Mercator Advisory Group has discussed the very real costs associated with operating a prepaid product with numerous government agencies (see our slides on the FDIC web site), however it isn’t the cost that is visible outside the industry; it’s the fees:
“Rules could squeeze the $1.4 billion in fee revenue that firms such as Wal-Mart Stores Inc., Green Dot Corp. and NetSpend Holdings Inc. will collect by 2014, said Gwenn Bezard, research director of the Boston-based research firm Aite Group. Americans will more than triple the amount they put on the cards each year to $104 billion by then, Aite has calculated.”
Mercator Advisory Group believes that the primary challenge facing the prepaid industry is really about disclosure and transparency – which amazingly enough are also the basic sentiments mirrored by the Consumers Union:
‘Gail Hillebrand, financial services campaign manager for Consumers Union, said the consumer agency needs to consider limiting the number or types of permissible fees so that issuers don’t shift the costs around in response to regulation.
“It’s about truth in pricing, not setting prices,” she said.’
The big discrepancy between Mercator’s position and that of the Consumers Union is that the Consumers Union wants to limit what fees are permissible. This will be a major mistake, especially if it inhibits innovative pricing that can lower consumer costs.

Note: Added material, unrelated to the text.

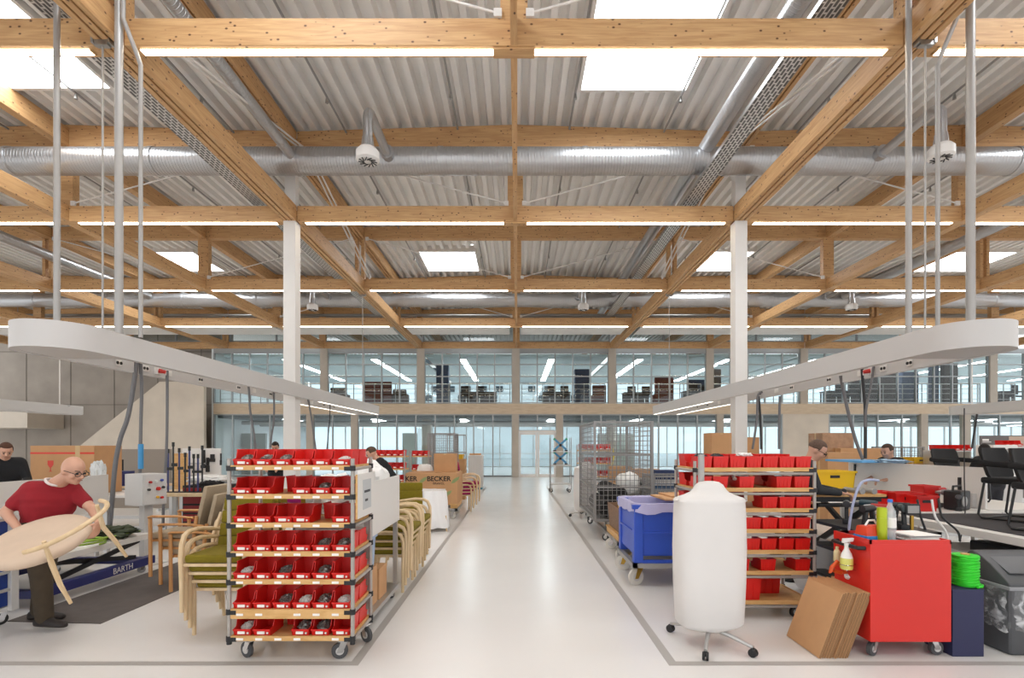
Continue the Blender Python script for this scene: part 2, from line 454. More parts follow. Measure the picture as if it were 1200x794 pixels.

For example, it is particularly dangerous if pricing restrictions decouple cardholder costs from cardholder behavior. For example, ATM transaction costs are a major factor for suppliers. So eliminating the cardholder fees for ATM transactions would force ATM fees to be subsidized by all cardholders which will, in turn, drive costs up even higher. Given the competitive market that exists today, that is getting even more competitive with several major new entrants; our favorite statement speaks to the American trust in free markets:
Already, Bentonville, Arkansas-based Wal-Mart “sent shock waves” through the business when it reduced fees in early 2009 on a prepaid card it markets with Green Dot, Bezard said. And the RushCard also reduced fees early this year.
“I wonder if regulation can change the fact that you already have serious price competition,” Bezard said.